Ancient Maya Culture Brought Back to Life In Old Europe
Martin-Gropius-Bau museum

BERLIN — The fascinating history of the Maya is often overlooked in Europe, where Greeks and Roman reigned supreme. It’s been more than two decades since Germany has seen a major exhibit on the Maya, the pre-Columbian people who shaped large parts of Mesoamerica for 1,500 years. Now, running through August 7 at Berlin’s Martin-Gropius-Bau museum is a truly remarkable exhibition, produced together with Mexico City’s National Institute of Anthropology and History (INAH) to kick off the German-Mexican Year of Culture.

The exhibit can only be described in superlatives. Instead of filling display cabinets with an excessive number of artifacts, curators chose only 300 pieces from the Mexican collections, and used this selection to help 21st-century Europeans better understand a culture so very different from their own.

The Maya did not have many of the advantages enjoyed by the Greeks and Romans. They had no draught animals, no metals that could be used for making tools, no carts or wheels, no throwing wheels for pottery. They could not engage in intercontinental trade or expeditions on the high seas.

Nevertheless, they followed their human instinct, which also meant that their culture included some very gory rituals. In the Mayan belief system, blood and twitching hearts were the only means of ensuring the earth’s fertility, and so the Maya provided plenty of both through ritual sacrifice.

Inscriptions on Mayan ruins speak of endless wars among city states between 250 and 900 A.D., the Golden Age of the Maya. Entire cities were destroyed, the elite sacrificed and survivors enslaved. Kings and rulers, too, had to make personal sacrifices to preserve their status: depictions of nobles stabbing their penises with bone daggers to sway the Gods are among the most brutal rituals that testify to this.

Burning hair, sawing teeth

Very little Mayan written history remains due to the Spanish invasion; Franciscan inquisitor Diego de Landa is believed to have played a large role in the destruction of Mayan texts in the 16th century. Ironically, however, Landa’s own Account on the Affairs of Yucatan was later used to decipher most of the Mayan hieroglyphs and interpret Mayan art and rituals.

His report, in essence a justification for the Spanish invasion, shed light on Mayan life and rituals. Tattoos, for example, were created by cutting the skin and then filling it in with earth or stones. Hair was burned rather than cut, owing to the absence of scissors. And one particularly painful adolescent ritual had the goal of filing teeth down “so they resembled a saw.”

Unlike cultures of Mediterranean antiquity, Mayan civilization was structured around a deep respect for animals: The Maya believed that every animal had a divine counterpart. For this reason, birds, apes, dogs and large cats often appear in Mayan art, sometimes looking quite lifelike, and other times rather stylized.

Their image of the Gods was shaped by the extreme dualism the Maya perceived in nature: for instance, the sun could both nurture life and cause drought. Thus, in the Mayan view, the Gods were equally capable of creating the most wonderful things and bringing about demonic destruction.

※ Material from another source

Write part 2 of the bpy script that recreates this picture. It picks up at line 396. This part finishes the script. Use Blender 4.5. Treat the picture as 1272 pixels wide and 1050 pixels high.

Endless wars and a gradual depletion of natural resources appear to have led to the demise of the Maya, even more than the Spanish invasion. By 900 A.D., the Yucatan Peninsula and its metropolis Chichén Itzá saw the end of the Mayan heyday. Southern Mayan metropolises vanished from around 1000 — 1527 A.D., and northern cities’ power soon waned, as well. By the time the Spanish conquistadors arrived, it was easy for them to overpower what little remained of a once-great culture.